De acuerdo, Teodoro García Egea es ya un árbol caído, y de esta clase de árboles está feo, dicen, hacer leña. Traten pues, en la medida de lo posible, de ver reflejada en la figura del ya exsecretario general del Partido Popular la de tantos políticos españoles que ejercen o han ejercido una función orgánica similar, en este u otro partido y al mismo nivel o en puestos subalternos, en vez de la muy concreta del diputado murciano. En otras palabras, intenten quedarse con el arquetipo, con el modelo, dado que la madera, a fin de cuentas, es si no la misma, sí muy similar.
Contaba el martes Lucía Méndez en El Mundo que García Egea iba repitiendo en los últimos días, entre otras palabras, las que siguen: “No dimito porque no me sale de las pelotas, si quieren algo, aquí les espero, que reúnan los apoyos para forzar un congreso extraordinario.” Como es de sobra conocido a estas alturas, desde el mismo martes por la noche esos apoyos estaban reunidos, el presidente Pablo Casado había prometido convocar una semana más tarde un Congreso Extraordinario y el propio secretario general había presentado tras mucho resistirse su dimisión y renunciado, por tanto, a conducirse en función de lo que podía salirle de las pelotas. En crisis políticas como la que está viviendo el PP los acontecimientos se precipitan que da gusto y todo pronóstico corre el riesgo de ser desmentido a la vuelta de la esquina por la realidad.
Pero este artículo va de pelotas y a ellas hay que volver.

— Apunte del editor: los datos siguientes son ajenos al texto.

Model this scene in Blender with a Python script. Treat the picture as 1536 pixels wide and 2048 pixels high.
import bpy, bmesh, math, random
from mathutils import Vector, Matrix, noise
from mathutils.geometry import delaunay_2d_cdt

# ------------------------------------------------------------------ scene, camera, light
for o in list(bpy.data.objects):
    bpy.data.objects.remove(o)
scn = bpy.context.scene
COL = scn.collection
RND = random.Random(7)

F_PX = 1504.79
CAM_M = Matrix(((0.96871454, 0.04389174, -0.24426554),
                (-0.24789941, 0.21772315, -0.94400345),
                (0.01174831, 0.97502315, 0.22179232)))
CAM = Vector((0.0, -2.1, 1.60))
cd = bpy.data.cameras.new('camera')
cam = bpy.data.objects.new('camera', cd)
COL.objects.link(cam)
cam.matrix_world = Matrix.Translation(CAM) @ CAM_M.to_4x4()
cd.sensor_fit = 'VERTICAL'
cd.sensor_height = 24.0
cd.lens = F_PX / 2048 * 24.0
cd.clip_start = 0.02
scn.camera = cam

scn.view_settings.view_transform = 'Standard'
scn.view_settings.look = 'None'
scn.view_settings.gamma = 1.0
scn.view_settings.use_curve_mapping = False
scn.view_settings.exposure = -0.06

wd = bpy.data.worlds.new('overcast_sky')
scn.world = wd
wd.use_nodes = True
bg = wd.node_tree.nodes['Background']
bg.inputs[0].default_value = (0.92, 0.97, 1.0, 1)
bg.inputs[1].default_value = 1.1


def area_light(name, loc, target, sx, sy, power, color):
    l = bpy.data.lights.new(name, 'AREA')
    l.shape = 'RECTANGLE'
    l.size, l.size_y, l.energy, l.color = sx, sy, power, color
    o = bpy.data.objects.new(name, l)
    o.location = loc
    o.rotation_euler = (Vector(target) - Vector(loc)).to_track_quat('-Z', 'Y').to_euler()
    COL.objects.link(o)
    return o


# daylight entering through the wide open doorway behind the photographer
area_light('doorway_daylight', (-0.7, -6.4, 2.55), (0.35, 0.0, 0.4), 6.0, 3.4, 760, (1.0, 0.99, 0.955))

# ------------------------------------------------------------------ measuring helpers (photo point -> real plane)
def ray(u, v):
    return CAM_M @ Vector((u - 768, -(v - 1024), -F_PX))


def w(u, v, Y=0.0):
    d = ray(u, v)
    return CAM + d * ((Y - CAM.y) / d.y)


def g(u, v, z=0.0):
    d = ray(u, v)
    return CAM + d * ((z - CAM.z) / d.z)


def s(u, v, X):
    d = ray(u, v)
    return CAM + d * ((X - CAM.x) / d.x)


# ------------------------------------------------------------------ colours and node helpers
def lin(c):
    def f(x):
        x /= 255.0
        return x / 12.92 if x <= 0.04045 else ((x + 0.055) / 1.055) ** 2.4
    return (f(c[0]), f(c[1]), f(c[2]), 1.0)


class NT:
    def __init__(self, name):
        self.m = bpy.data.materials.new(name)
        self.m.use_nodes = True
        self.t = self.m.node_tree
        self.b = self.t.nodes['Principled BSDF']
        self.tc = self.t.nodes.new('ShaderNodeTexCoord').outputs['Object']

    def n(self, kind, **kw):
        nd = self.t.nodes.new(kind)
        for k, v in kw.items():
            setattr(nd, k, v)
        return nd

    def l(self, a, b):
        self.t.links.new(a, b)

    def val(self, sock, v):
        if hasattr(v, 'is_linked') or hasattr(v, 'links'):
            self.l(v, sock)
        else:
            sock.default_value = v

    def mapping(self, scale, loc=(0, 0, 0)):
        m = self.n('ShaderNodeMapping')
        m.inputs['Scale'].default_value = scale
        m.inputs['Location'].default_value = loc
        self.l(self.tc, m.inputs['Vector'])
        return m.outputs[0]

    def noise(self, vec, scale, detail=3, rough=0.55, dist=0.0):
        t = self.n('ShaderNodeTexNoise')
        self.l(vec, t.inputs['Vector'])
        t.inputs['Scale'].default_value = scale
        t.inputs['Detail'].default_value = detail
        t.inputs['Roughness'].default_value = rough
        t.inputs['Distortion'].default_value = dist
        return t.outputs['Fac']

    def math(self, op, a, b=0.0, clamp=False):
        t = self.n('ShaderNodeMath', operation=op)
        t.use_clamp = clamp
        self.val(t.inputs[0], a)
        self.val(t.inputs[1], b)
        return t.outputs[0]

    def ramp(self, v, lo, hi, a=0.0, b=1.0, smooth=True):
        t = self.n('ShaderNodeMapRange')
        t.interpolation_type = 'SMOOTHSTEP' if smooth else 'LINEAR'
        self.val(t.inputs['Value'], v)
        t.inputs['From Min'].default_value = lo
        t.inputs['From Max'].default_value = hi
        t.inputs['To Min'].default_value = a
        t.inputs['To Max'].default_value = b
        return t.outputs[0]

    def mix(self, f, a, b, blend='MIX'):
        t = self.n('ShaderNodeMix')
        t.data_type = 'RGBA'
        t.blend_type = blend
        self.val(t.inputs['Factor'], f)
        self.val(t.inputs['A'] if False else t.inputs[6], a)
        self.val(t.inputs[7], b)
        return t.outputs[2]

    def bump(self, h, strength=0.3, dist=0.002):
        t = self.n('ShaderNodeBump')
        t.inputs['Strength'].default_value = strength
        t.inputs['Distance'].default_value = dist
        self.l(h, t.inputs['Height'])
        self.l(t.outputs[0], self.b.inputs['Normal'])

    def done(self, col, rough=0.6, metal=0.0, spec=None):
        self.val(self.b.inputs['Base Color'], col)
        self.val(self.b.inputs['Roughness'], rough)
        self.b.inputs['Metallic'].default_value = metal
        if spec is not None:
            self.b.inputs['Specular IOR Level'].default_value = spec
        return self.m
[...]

Decía antes que lo importante aquí es el arquetipo y no tanto la persona de García Egea. Hagan un simple ejercicio: imagínense a otro ex, José Luis Ábalos, pronunciando las mismas palabras que el exsecretario general de los populares y seguro que el ensamblaje no les parecerá ni osado ni inverosímil. Y hasta pueden extender la simulación a la actual vicesecretaria general de los socialistas, Adriana Lastra, sustituyendo, eso sí, las pelotas por lo que el género aconseje. Esas maneras broncas, desafiantes, chulescas son características de quienes tienen encomendado, en un partido, el trabajo sucio. O sea, el control de la organización, la labor de capataz, el manejo del palo y la zanahoria. Y en este punto no hay diferencias entre siglas. Ni siquiera matices. Da igual que el partido sea centenario, refundado hace décadas o de nuevo cuño; da igual que prometa regenerar la política inyectándole dosis cada vez más altas de transparencia y participación, o que se ahorre la molestia; da igual que gobierne o esté en la oposición: el arquetipo no varía. Y la justificación de su existencia es siempre la misma. Hay que mantener al partido unido y evitar toda disidencia, toda desviación, toda corriente. Hay que preservar al líder, librarle de los engorros que conlleva la gestión de los roces, las intrigas, los piques, las rivalidades. Y, sobre todo, hay que cortar cabezas cuando estas sean percibidas, con razón o sin ella, como una amenaza presente o futura al actual liderazgo. Por ceñirnos a lo ocurrido en el Partido Popular, este fue en el pasado reciente el caso de Cayetana Álvarez de Toledo y este ha sido ahora el de Isabel Díaz Ayuso.
Decía ayer Sonia Sierra aquí mismo, en un estupendo artículo y con pleno conocimiento de causa, que “España tiene un serio problema con la partitocracia”. Sin duda. La ley de partidos fue ideada y tramitada parlamentariamente por los mismos partidos que debían aplicársela. Y esta ley, combinada con la que regula nuestro régimen electoral, favorece el coto cerrado, la obediencia ciega a la organización, la promoción de los mediocres, el desprecio del talento, el progresivo distanciamiento y desconexión entre representantes y representados; la propia democracia, en definitiva. Resulta, pues, apremiante emprender su reforma y, al mismo tiempo, acometer la de la ley electoral.
Los partidos nacidos en el presente siglo –de los de siempre poco cabe esperar en este sentido– llevaban o llevan en sus programas el compromiso de reformar esta última ley. Pero, una vez alcanzado el gobierno u obtenida la capacidad de influir en él, han olvidado al acto sus promesas y compromisos, por impresas y numeradas que estuvieran o estén en un pacto de legislatura. Así las cosas, me temo que sólo un movimiento de opinión que parta de la sociedad civil y utilice las vías de las que esta dispone para hacerse oír puede llegar a vencer, andando el tiempo y a condición de adquirir el suficiente relieve y ejercer la suficiente presión en la agenda pública, la resistencia granítica al cambio de nuestras formaciones políticas. Y si de ello se siguiese, al menos, que los Teodoros y sus respectivas pelotas tienen que ir echándose poquito a poco a un lado, pues miren, algo habríamos mejorado, ¿no?